Fig. 2 |. Comparison between NMS water event observations and soil hydration models.

a, A mass flux distribution model of impacting meteoroids, constructed by combining the model of Grün et al.³⁴ (range 1) and its extrapolation (range 2), the model of Halliday et al.³⁵ (range 3) and its extrapolation (range 4), and the model of Brown et al.³⁶ (range 5). Water mass fluxes were calculated for lunar surfaces with desiccated top layers of 0, 7, 8 and 9 cm thicknesses. Dashed lines highlight the mass range of large impactors that are insensitive to the presence of a desiccated layer. In the absence of a desiccated layer, the water mass flux is dominated by contributions from meteoroids in the 10⁻⁸–10⁻² g mass range.

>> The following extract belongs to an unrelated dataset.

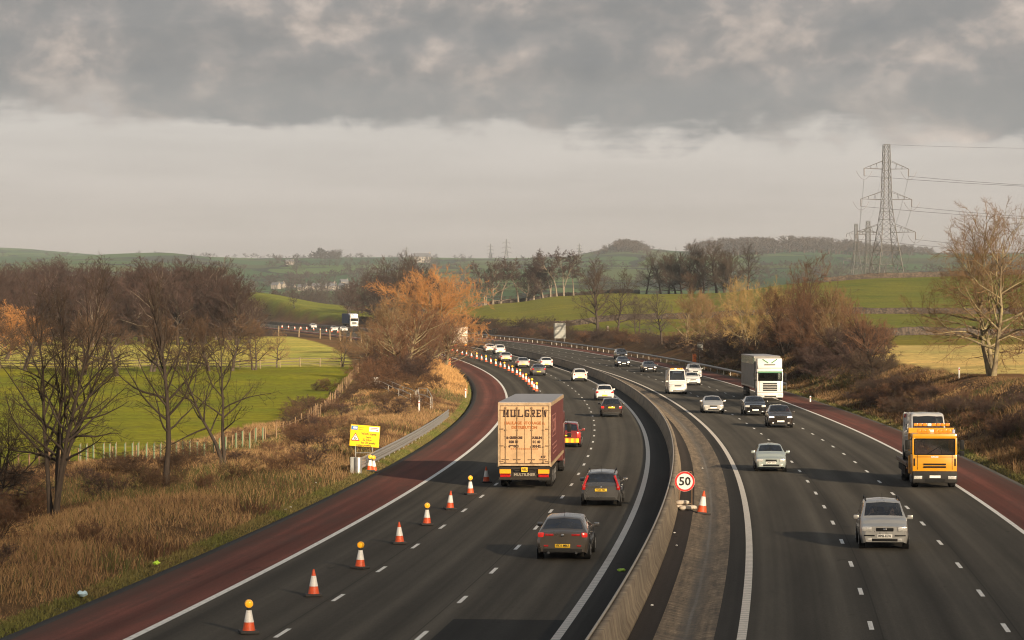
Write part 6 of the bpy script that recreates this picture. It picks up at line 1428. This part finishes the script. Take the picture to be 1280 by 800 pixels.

The inclusion of a dry top layer precludes any water release from meteoroids of <0.15 g. Impactor water mass fluxes were calculated assuming an initial exospheric water vapour temperature T_e = 5,000 K. These fluxes will scale down by a factor of 2.3 for T_e = 500 K. b, Models with desiccated layers replicate the cumulative distribution of the observed water events. An 8.0-cm-thick desiccated layer provides the best fit. The derived hydration H = 520 ppm for T_e = 5,000 K, and H = 220 ppm for T_e = 500 K. In the absence of a dry top layer, the distribution of the water events matches that of the duration of the periods of instrument inactivity (Supplementary Fig. 10). For each, the shaded areas depict the range of variation of event distributions for 100 randomly generated mission timelines. Note that results from the model with no desiccated layer in b were scaled down in intensity by a factor 100.